Levesque, who has been at Hamilton for her entire career, has spent nearly all of those years as a fourth grade teacher. There’s one reason for that: “I love it!”

Elaborating, she said, “I love the content in fourth grade. In the younger grades, you’re teaching to read. By fourth grade, you’re reading to learn.”

Levesque said education has changed a lot over time in the classroom.

“The academic demands on these children are a lot more than when I started 26 years ago,” she said. “I think the standards that we have are rigorous.”

Children are expected to know more, earlier, Levesque said. “Their depth of knowledge has to be more. Sometimes that frustrates them. And I don’t blame them. So you just have to step back a bit and say, ‘That’s ok.

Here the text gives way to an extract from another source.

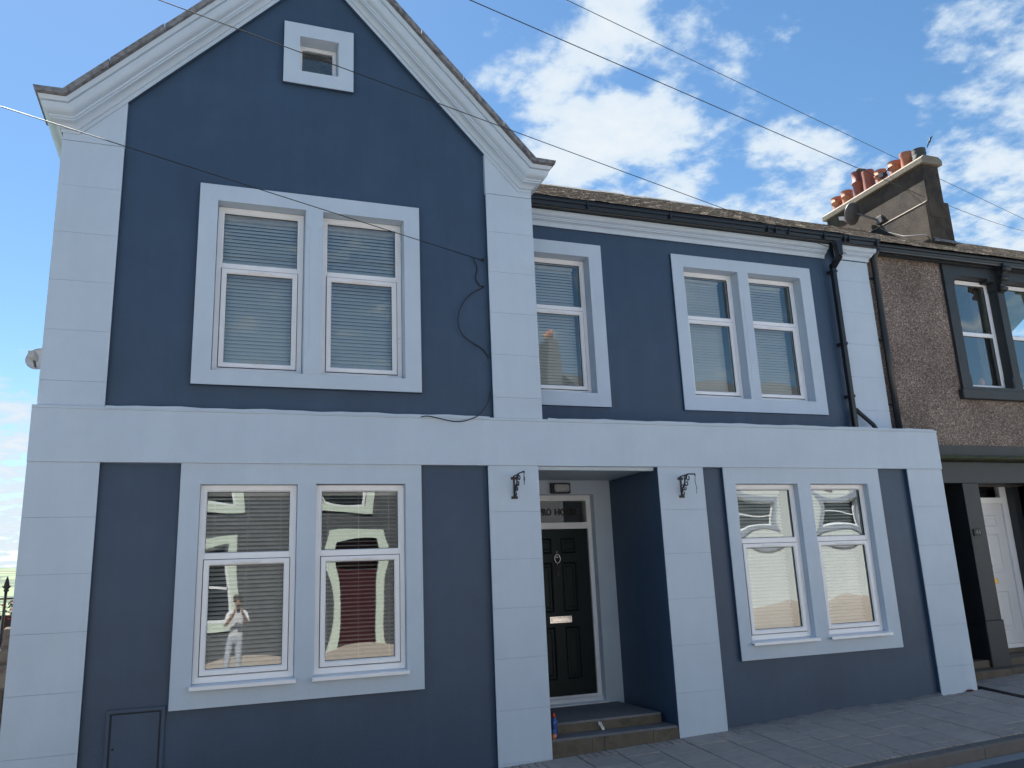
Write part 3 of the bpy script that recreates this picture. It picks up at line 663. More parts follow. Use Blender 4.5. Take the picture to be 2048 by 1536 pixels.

We’ll practice it and it’s ok.’”

She shies away from any suggestion that she has a lot to teach younger teachers, despite Principal Cronkite’s assertions to the contrary:  

“Mrs. Levesque is a teacher leader. She enjoys keeping abreast of the best practices in education and providing professional development for other staff members. Her colleagues respect her expertise and enjoy her poised, knowledgeable and articulate presentation style,” said Cronkite.

Rather, Levesque said, “I am so impressed with the younger teachers now. These wonderful young teachers are coming in now and I really sincerely mean this – it’s like they’ve had years of teaching already…. So, even though I have younger teachers and my peers coming to me, I going to them. They keep me fresh.”